Obama’s odds worse than bad

Democrats complaining about my judgment that President Obama cannot win reelection insist there’s still a chance. It is reminiscent of the Jim Carrey character in the movie “Dumb and Dumber,” when he asks the pretty girl if he has a chance with her. She replies that the chances are not good. He persists, asking if his chances are, like, 1 in 100. She says no, “more like 1 in a million.” He pauses and ponders before getting a huge smile on his face and exulting, “So you’re telling me there’s a chance!” 

As I get it, the Dumbercrat dreamers hang their hopes on the possibility that Republicans will nominate someone equally unelectable. Even if that were true — and it’s not — the electorate will make a change regardless. Most voters will conclude that the Republican could not do worse (a technical impossibility when it comes to Obama) and might even do better, even if they have doubts about the latter. They will give the Republican a chance to succeed, and if he doesn’t, they’ll throw him out next time. But first things first. Make a change in our failing leadership, now. There’s not even one chance in a million that the Republican nominee will be too repugnant to be given an opportunity.

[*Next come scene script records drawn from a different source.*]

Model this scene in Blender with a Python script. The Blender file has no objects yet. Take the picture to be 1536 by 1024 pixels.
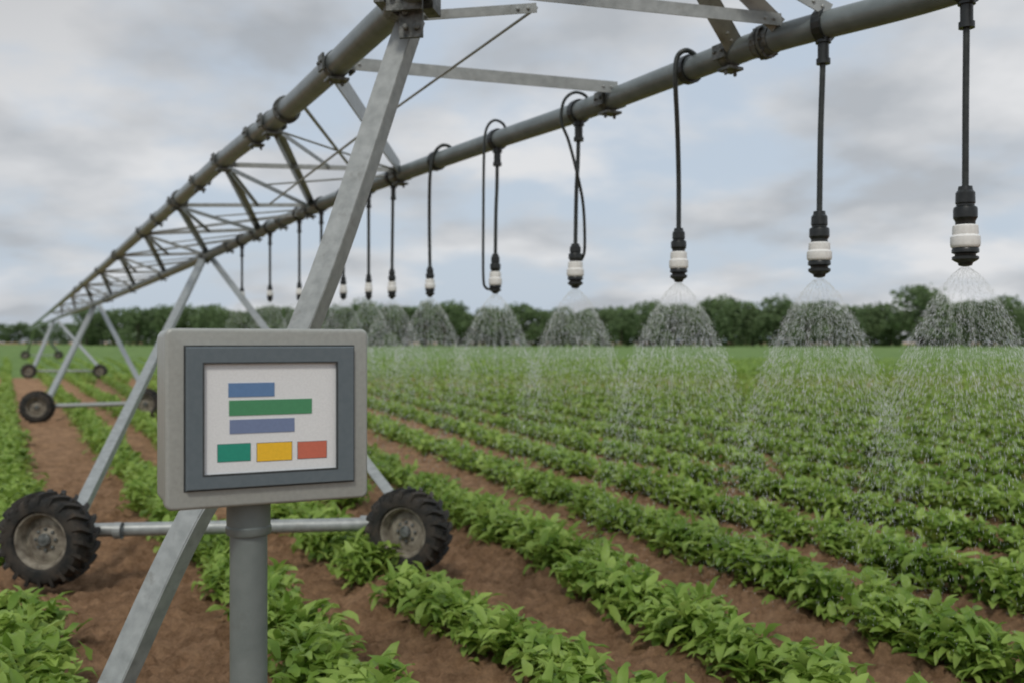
import bpy, bmesh, math, random
import numpy as np
from mathutils import Vector, Matrix
C = bpy.context.scene.collection
R = math.radians
F, CX, CY, H = 1500.0, 768.0, 512.0, 2.0
random.seed(5)
rng = np.random.default_rng(11)

def V(px, py, Y): return Vector(((px-CX)*Y/F, Y, H-(py-CY)*Y/F))
def pxof(p): return CX+F*p.x/p.y

# ---------------------------------------------------------------- materials
def newmat(name):
    m = bpy.data.materials.new(name); m.use_nodes = True
    nt = m.node_tree; b = nt.nodes['Principled BSDF']
    return m, nt, b
def mat(name, c1, c2, rough=.6, metal=0., scale=20., bump=.0, bscale=60., spec=.5, lo=.35, hi=.65, detail=6, streak=None):
    m, nt, b = newmat(name)
    tc = nt.nodes.new('ShaderNodeTexCoord')
    n = nt.nodes.new('ShaderNodeTexNoise'); n.inputs['Scale'].default_value = scale; n.inputs['Detail'].default_value = detail
    nt.links.new(tc.outputs['Object'], n.inputs['Vector'])
    r = nt.nodes.new('ShaderNodeValToRGB')
    r.color_ramp.elements[0].position = lo; r.color_ramp.elements[0].color = (*c1, 1)
    r.color_ramp.elements[1].position = hi; r.color_ramp.elements[1].color = (*c2, 1)
    nt.links.new(n.outputs['Fac'], r.inputs['Fac'])
    out = r.outputs['Color']
    if streak:   # sparse rust / dirt stains
        n3 = nt.nodes.new('ShaderNodeTexNoise'); n3.inputs['Scale'].default_value = scale*.45; n3.inputs['Detail'].default_value = 9; n3.inputs['Roughness'].default_value = .7
        nt.links.new(tc.outputs['Object'], n3.inputs['Vector'])
        r3 = nt.nodes.new('ShaderNodeValToRGB'); r3.color_ramp.elements[0].position = .58; r3.color_ramp.elements[0].color = (0,0,0,1); r3.color_ramp.elements[1].position = .72; r3.color_ramp.elements[1].color = (.7,.7,.7,1)
        nt.links.new(n3.outputs['Fac'], r3.inputs['Fac'])
        mm = nt.nodes.new('ShaderNodeMix'); mm.data_type = 'RGBA'; nt.links.new(r3.outputs['Color'], mm.inputs[0]); nt.links.new(out, mm.inputs[6]); mm.inputs[7].default_value = (*streak, 1); out = mm.outputs[2]
    nt.links.new(out, b.inputs['Base Color'])
    b.inputs['Roughness'].default_value = rough; b.inputs['Metallic'].default_value = metal
    b.inputs['Specular IOR Level'].default_value = spec
    if bump:
        n2 = nt.nodes.new('ShaderNodeTexNoise'); n2.inputs['Scale'].default_value = bscale; n2.inputs['Detail'].default_value = 5
        nt.links.new(tc.outputs['Object'], n2.inputs['Vector'])
        bp = nt.nodes.new('ShaderNodeBump'); bp.inputs['Strength'].default_value = bump; bp.inputs['Distance'].default_value = .01
        nt.links.new(n2.outputs['Fac'], bp.inputs['Height']); nt.links.new(bp.outputs['Normal'], b.inputs['Normal'])
    return m
M = {}
M['pipe'] = mat('pipe_steel', (.125,.148,.148), (.205,.235,.235), .34, .12, 7, .08, 50, lo=.25, hi=.75, streak=(.11,.115,.105))
M['galv'] = mat('galvanised_steel', (.25,.268,.26), (.39,.41,.40), .42, .2, 16, .10, 90, lo=.25, hi=.75, streak=(.19,.19,.17))
M['galvd'] = mat('weathered_bracket_steel', (.06,.067,.062), (.19,.20,.19), .5, .3, 25, .4, 80)
M['case'] = mat('cast_housing', (.325,.337,.31), (.37,.382,.352), .42, .1, 90, .045, 300, lo=.3, hi=.7, streak=(.30,.305,.275))
M['bezel'] = mat('slate_bezel', (.11,.14,.155), (.125,.155,.17), .48, .0, 60, .04, 300)
M['screen'] = mat('screen_face', (.72,.735,.73), (.78,.795,.79), .35, 0, 220, .03, 400)
M['gap'] = mat('dark_gap', (.03,.035,.035), (.05,.055,.055), .6)
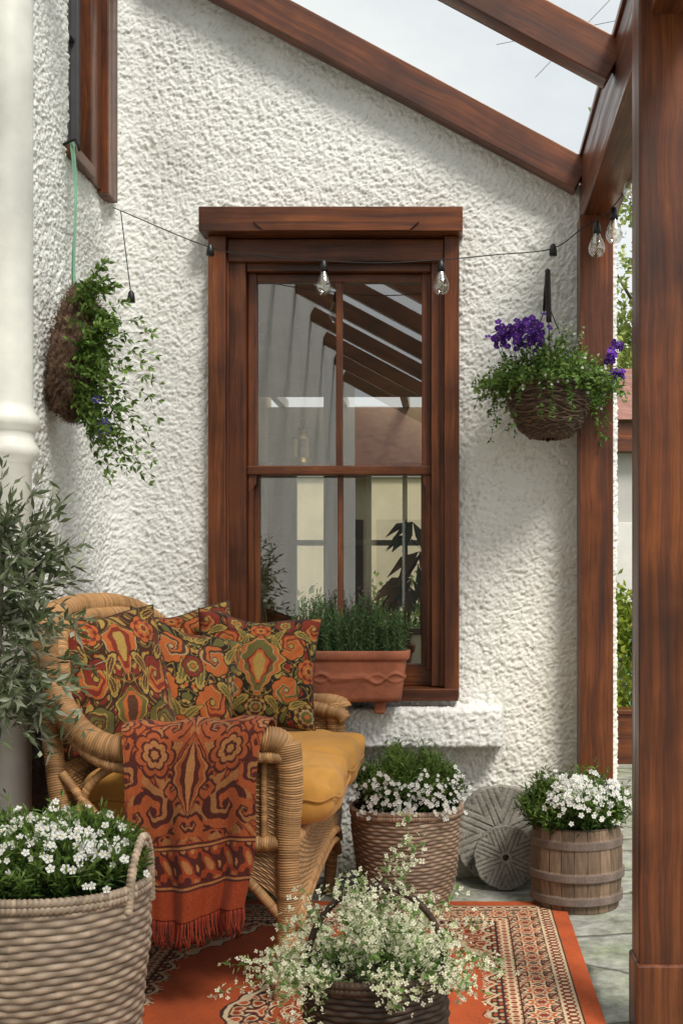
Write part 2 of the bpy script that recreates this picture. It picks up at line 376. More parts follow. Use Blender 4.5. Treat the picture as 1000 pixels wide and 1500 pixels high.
# ------------------------------------------------------------------ ground
def stone():
    m,nt,b=newmat('flagstones')
    tc=nt.nodes.new('ShaderNodeTexCoord'); v=tc.outputs['Object']
    nn=nt.nodes.new('ShaderNodeTexNoise'); nn.inputs['Scale'].default_value=4; nt.links.new(v,nn.inputs['Vector'])
    md=nt.nodes.new('ShaderNodeVectorMath'); md.operation='MULTIPLY_ADD'; nt.links.new(nn.outputs['Color'],md.inputs[0]); md.inputs[1].default_value=(.10,.10,0); nt.links.new(v,md.inputs[2])
    vo=nt.nodes.new('ShaderNodeTexVoronoi'); vo.feature='DISTANCE_TO_EDGE'; vo.inputs['Scale'].default_value=2.3; nt.links.new(md.outputs[0],vo.inputs['Vector'])
    n=noise(nt,v,14,8,.7); n2=noise(nt,v,3,4,.6)
    c=ramp(nt,n,[(.3,(.13,.125,.105)),(.5,(.30,.30,.27)),(.7,(.48,.48,.44))])
    c=mul(nt,c,ramp(nt,n2,[(.35,(.75,.85,.6)),(.6,(1,1,1))]))
    c=mul(nt,c,ramp(nt,vo.outputs['Distance'],[(.0,(.25,.24,.18)),(.03,(1,1,1))]))
    nt.links.new(c,b.inputs['Base Color']); b.inputs['Roughness'].default_value=.8
    jj=ramp(nt,vo.outputs['Distance'],[(.0,(0,0,0)),(.04,(1,1,1))])
    ma=nt.nodes.new('ShaderNodeMath'); ma.operation='MULTIPLY_ADD'; nt.links.new(n,ma.inputs[0]); ma.inputs[1].default_value=.8; nt.links.new(jj,ma.inputs[2])
    bump(nt,b,ma.outputs[0],.8,.012); return m
plane('patio_flagstones',[(-1.5,-6,0),(4.5,-6,0),(4.5,9,0),(-1.5,9,0)],stone())
plane('ground',[(-250,-250,-.03),(250,-250,-.03),(250,250,-.03),(-250,250,-.03)],flat('grass_ground',(.06,.10,.025),.95,0,.35,3))

# ------------------------------------------------------------------ rug
def pal(*a): return np.array(a)
RUST=pal(.42,.082,.024); DK=pal(.050,.020,.015); CR=pal(.60,.46,.29); MA=pal(.22,.034,.018); OR=pal(.46,.16,.05)
rx0,rx1,ry0,ry1=-1.12,.375,1.95,4.11
nu,nv=660,920
u=np.linspace(rx0,rx1,nu)[None,:]+np.zeros((nv,1)); v=np.linspace(ry0,ry1,nv)[:,None]+np.zeros((1,nu))
ex=np.minimum(u-rx0,rx1-u); ey=np.minimum(v-ry0,ry1-v); e=np.minimum(ex,ey); t=np.where(ex<ey,v,u)
C=np.ones((nv,nu,3))*RUST
cx,cy=(rx0+rx1)/2,(ry0+ry1)/2
px,py=np.abs(u-cx),np.abs(v-cy)
def setc(m,c): C[m]=c
fx=(rx1-rx0)/2-.30; fy=(ry1-ry0)/2-.30
sp=px/fx+py/(fy*1.0)
tri=lambda x,p: np.abs((x/p)%1-.5)*2
ser=.05*tri(px,.06)+.05*tri(py,.08)
def deco(m,bg,seed,f=70):
    wx=px+.010*np.sin(py*60+seed); wy=py+.010*np.sin(px*70+seed*2)
    a=np.sin(wx*f+1.9*np.sin(wy*f*.6))*np.sin(wy*f*.9+1.9*np.sin(wx*f*.5+seed))
    b=np.sin(wx*f*1.9+seed)*np.cos(wy*f*1.7)
    setc(m,bg); setc(m&(a>.12),CR); setc(m&(a>.34),OR); setc(m&(a>.62),MA); setc(m&(a<-.25),MA); setc(m&(a<-.5),CR); setc(m&(a<-.75),RUST); setc(m&(np.abs(a)<.10)&(b>.4),CR*.9)
m=(sp+ser>1.66); deco(m,MA,1); setc((sp+ser>1.62)&(sp+ser<1.68),CR); setc((sp+ser>1.60)&(sp+ser<1.62),DK)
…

The Democrats also seem to remain optimistic that the nation’s economy might improve, thereby removing an impediment to Obama’s reelection. Actually, if you look and listen closely, Democrat strategists don’t speak so much of a broad-based economic recovery as a modest reduction in unemployment. They seem to presume that a decline of a few percentage points in joblessness will flip Obama’s numbers. They pay rapt attention to each release of employment figures as if the Oracle of Delphi is speaking. That’s dumber than dumb. Our economic funk is so deep and complex that unemployment isn’t even the president’s biggest economic problem.

 Polls that I have been reading suggest that Americans’ economic insecurities include concerns about government deficits, angst about the stock market and retirement security and the decline of the housing market. I think we can all agree that the nation’s debt won’t be paid down, even a little of it, by next November. So even if Obama proposes a balanced budget in January (and he won’t), the accumulated debt of repeated annual deficits will still vex him throughout the campaign. 

 There is a better chance, perhaps in line with Carrey’s optimistic “1 in 100” odds, that the stock market will improve next year. Wall Street, forward-looking as it is, will actually anticipate Obama’s removal and celebrate with a boom in equity values. The problem for Obama is that most of the people who blame Washington for the drubbing their investments took since 2007 have never ventured back into the market. Perhaps they cannot, having lost most of the value in their retirement accounts before selling out at the bottom. When the market recovers, they will simply resent the success of others and brood over past losses. They are the silent wing of the Occupy Wall Street movement that still has to work to eat. They cannot vote to reelect Obama. It would be like affirming their failures. So they will vote for change, or no one at all.

 The biggest problem in the economy from Obama’s perspective, however, is the housing downturn. An August survey by FICO of a nationwide sampling of banking risk managers found that most foresee little recovery in housing before 2020; and 73 percent anticipate rising foreclosures for five more years. When voters drive to the polls next November, past those “For Sale” signs and foreclosed properties blighting their neighborhoods, they’ll know what to do. You can take that prediction to the bank.

David Hill is a pollster that has worked for Republican candidates and causes since 1984.